Saturday, September 4, 2010

Commentary on OSK Research Property Super Cycle

When I was in the school, one of my professors has a very weird way of evaluating our course work. Whoever submitted the thickest bind will get an A. If I use his criteria, OSK will get an A. A for effort. 40 pages certainly a good effort to expound a sophisticated theory.

Then I have another professor who has the other extreme way of evaluating us. He will want us to be able to reduce it to one page A4 regardless of how complex the issue is. Any one can do that will be able get an A. A for understanding.

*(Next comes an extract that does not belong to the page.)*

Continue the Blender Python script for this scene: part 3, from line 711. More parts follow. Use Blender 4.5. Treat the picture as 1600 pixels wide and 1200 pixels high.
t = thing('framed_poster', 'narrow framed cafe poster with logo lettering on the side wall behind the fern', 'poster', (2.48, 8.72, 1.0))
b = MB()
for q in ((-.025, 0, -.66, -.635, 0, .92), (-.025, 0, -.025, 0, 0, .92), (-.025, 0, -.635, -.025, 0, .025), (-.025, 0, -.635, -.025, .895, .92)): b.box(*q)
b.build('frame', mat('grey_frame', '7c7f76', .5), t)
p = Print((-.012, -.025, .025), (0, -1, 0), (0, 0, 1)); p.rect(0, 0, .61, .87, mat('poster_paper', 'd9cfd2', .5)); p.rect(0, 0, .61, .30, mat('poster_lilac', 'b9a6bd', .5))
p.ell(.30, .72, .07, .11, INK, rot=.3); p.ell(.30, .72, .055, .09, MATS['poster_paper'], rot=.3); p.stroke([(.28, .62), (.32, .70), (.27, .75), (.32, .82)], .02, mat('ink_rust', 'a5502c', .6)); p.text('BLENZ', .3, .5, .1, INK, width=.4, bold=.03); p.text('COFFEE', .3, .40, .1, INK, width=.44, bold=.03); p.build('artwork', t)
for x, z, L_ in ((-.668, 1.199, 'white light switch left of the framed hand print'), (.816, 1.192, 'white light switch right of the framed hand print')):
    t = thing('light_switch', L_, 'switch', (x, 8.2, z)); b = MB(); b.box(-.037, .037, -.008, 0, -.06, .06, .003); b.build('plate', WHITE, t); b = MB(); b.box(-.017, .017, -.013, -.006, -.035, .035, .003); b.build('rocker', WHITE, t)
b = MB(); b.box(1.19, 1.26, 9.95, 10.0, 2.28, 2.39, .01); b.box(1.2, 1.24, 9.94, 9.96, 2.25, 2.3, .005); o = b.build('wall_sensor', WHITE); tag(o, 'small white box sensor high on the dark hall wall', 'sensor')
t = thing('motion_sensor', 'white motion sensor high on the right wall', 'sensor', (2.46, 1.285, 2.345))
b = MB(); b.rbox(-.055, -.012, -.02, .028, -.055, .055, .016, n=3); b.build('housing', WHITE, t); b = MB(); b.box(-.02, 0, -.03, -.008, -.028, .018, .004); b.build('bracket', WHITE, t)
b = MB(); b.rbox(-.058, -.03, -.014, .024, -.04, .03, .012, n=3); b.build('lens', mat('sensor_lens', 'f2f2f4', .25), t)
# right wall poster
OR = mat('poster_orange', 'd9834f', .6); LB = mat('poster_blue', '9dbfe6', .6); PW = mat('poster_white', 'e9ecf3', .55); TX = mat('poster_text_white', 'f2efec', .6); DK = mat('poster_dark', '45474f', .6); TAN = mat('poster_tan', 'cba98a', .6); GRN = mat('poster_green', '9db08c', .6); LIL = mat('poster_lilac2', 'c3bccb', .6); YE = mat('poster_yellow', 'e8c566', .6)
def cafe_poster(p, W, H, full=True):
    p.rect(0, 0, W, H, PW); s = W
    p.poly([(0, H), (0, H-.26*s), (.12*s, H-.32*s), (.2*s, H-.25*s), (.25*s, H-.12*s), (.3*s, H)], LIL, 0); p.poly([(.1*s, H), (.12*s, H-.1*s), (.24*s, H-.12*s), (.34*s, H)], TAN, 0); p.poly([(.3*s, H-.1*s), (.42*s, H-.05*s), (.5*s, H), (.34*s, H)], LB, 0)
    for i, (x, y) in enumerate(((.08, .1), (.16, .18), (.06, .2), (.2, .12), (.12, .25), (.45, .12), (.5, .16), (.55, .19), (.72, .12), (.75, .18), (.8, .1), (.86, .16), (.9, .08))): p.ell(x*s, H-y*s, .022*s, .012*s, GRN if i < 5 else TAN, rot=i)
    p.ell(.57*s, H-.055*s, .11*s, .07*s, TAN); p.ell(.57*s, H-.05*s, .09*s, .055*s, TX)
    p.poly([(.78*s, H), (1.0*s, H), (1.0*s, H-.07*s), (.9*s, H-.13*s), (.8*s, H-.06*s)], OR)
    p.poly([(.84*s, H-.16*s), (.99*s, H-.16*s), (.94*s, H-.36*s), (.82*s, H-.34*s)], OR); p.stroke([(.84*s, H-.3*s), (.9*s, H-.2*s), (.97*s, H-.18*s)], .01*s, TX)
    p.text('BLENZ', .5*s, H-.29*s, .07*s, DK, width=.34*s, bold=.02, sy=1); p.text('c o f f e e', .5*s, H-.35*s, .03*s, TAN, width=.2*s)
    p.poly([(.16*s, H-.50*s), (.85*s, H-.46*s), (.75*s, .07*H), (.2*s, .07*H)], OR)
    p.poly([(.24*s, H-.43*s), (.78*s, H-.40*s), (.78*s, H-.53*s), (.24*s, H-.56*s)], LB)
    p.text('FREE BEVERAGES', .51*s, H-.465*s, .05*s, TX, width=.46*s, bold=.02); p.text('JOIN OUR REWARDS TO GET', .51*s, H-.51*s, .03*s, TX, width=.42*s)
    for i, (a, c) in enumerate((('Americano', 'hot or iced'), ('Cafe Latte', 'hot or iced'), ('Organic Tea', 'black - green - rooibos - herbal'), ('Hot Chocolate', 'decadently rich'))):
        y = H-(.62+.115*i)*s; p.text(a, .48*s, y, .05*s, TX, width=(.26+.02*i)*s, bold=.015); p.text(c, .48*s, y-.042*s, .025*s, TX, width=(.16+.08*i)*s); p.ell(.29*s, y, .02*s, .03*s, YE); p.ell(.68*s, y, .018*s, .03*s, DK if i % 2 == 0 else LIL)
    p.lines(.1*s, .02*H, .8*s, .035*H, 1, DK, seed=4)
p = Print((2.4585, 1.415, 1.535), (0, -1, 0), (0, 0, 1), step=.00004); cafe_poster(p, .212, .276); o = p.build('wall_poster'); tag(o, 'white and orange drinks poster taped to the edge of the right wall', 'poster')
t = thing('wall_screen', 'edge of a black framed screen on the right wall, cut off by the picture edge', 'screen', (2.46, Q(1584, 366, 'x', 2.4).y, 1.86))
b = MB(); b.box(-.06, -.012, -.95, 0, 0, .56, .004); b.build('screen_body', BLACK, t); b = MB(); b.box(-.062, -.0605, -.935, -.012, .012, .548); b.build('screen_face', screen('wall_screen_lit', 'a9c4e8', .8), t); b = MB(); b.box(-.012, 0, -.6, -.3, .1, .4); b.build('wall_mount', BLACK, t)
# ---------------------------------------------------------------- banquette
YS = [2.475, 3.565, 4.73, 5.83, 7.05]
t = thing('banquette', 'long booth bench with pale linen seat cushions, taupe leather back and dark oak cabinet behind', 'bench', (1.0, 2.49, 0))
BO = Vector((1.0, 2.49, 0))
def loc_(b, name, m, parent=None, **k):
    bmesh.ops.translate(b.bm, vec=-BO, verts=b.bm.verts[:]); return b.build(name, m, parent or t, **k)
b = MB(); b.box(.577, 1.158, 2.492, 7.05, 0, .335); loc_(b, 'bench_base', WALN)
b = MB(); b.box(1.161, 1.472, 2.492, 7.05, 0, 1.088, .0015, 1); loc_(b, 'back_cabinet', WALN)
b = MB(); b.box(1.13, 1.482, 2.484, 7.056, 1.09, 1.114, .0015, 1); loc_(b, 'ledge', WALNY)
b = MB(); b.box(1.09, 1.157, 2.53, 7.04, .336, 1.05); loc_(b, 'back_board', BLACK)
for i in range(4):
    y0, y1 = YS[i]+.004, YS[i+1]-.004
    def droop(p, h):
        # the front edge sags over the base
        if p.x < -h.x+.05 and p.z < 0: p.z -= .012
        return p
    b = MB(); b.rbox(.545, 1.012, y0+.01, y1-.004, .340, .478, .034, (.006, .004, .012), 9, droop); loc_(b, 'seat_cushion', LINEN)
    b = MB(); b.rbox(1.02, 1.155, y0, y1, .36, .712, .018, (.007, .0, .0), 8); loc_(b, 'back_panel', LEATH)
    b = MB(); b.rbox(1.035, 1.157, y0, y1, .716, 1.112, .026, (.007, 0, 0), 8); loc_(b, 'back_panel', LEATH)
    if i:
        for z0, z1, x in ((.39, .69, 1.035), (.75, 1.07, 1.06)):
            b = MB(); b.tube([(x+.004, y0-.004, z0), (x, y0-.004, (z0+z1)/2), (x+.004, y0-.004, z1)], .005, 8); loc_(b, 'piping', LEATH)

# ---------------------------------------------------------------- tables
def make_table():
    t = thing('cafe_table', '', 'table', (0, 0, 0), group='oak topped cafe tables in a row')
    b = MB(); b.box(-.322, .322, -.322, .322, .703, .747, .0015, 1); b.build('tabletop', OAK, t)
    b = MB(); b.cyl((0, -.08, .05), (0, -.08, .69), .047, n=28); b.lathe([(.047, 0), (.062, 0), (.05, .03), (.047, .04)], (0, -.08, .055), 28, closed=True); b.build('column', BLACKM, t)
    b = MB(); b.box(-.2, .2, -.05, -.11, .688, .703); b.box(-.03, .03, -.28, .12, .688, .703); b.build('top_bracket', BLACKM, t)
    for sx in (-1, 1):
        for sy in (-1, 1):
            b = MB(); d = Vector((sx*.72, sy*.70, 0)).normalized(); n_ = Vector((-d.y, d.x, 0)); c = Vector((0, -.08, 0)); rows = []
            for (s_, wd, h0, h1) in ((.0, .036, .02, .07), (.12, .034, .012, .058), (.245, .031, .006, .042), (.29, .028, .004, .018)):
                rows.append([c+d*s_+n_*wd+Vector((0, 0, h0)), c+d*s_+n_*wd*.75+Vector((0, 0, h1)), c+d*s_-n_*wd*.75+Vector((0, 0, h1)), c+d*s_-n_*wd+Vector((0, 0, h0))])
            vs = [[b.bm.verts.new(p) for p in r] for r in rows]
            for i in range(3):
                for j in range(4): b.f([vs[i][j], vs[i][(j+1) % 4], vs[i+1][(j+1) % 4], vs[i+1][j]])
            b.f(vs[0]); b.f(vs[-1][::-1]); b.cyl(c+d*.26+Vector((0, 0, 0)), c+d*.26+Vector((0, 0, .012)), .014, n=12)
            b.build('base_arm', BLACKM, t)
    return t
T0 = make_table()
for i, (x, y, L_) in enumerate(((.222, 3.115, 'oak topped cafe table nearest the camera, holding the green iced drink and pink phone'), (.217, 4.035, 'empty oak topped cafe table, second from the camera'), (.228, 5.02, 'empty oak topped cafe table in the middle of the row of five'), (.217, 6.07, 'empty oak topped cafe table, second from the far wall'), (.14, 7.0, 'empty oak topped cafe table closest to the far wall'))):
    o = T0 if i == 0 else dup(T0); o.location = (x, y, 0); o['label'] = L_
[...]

OSK writes a good thesis and I can give him double As but I have one question for him at the end of my posting. He reduced his whole thesis into the following points:

## A major mass housing boom will likely occur in the first half of this decade;

## We are in the early stage of a property ‘super cycle’ led mainly by mid-to-high end landed properties which may peak sometime in 2012/13 and followed by a potential slump;

## The current 20-year secular boom in mid-to-high end residential properties since the early 1990s may peak in 2012/13, after which mass affordable housing could dominate the real estate theme until circa 2015/16;

## Stocks with focus in the mid-to-high end segment (e.g. Sunrise, YNH Prop, IGB Corp and BRDB) are your best bets for the next 12 months prior to the 2012/13potential peak. Mass housing developers, especially the ‘fallen angles’ such as LBS Bina and MK Land may come to the fore as another major investment theme after that. For “best-of-all-worlds’’ exposure during this period, BUY SP Setia.


The central of the thesis is that the 1950s baby boomers has been moving into different stages of life cycle. They have been influencing different product segment of housing demand(from mass housing and now moving into final stage of high end landed properties). They are now in their early 50s and have plenty of money. Most of their money are sitting pretty much in cash and looking ways to get higher return with minimum risk. The bankers who are ever ready to fuel the speculation are supplying them a plenty of cheap liquidity to leverage up.

This chart illustrates how growth rate of boomers affecting the property cycle.



The property price is breaking out from the previous high -- prior to 1997/98 financial crisis. So the crazy fun party should continue.



He warns that the cycle will peak by 2012 because the boomers demographic will head to a downtrend. That will slow the demand -- pricking the bubble.



The other reason given is deferred down payment and adjustable mortgage rate is due in late 2011 or early 2012.



OSK went on to provide good historical valuation reference point.



I must say this is one of the better research paper that I came across for a while.

Let me introduce you to my last favorite Professor. When ever he listened to a very well presented paper, he will say: well researched, well thought out but is it VALID? We can get a D for it if it is INVALID.

Look at the chart below, blue is KLCI index and red is Property stock index



The property index has been moving very closely with KLCI index. Look at critical year like 97 before things fell apart, both were peaking together. The property index however is under-performed the KLCI index for the last 10 years, though we get ocassional spikes during the stock market run ups. If OSK research is right with their theory that we have been experiencing a housing bull market for the last 20 years, I am sure the earnings from home builder would have grown by leaps and bounds. The property index should have at least should not underperformed the KLCI so badly.

It's a known fact that US has a property bubble from 2003 - 2006. I'm giving you two US home builders (KB Home and Toll Brothers) to see how housing bubble lifted the home builder shares. Can see how these stocks outperformed S & P 500 by a wide margin?



I am not saying the property counters will not go up but the reason of its going up due to super cycle is questionable. The bull run duration is typically between 24-36 months. If we start counting from March 2009, it will probably peak around late 2011 to 2012. When KLCI rolls over, property counters will follow suit too. Well researched, well argued but is it VALID?

2 comments:

Building my nest said...

Turtle, how did you got this report??
Can you share it on your page?

Turtleinvestor said...

It is available free of charge to OSK's clients. Would NOT be able to copy and paste of the whole 40 pages as I think I ought to respect IP protection to some extend.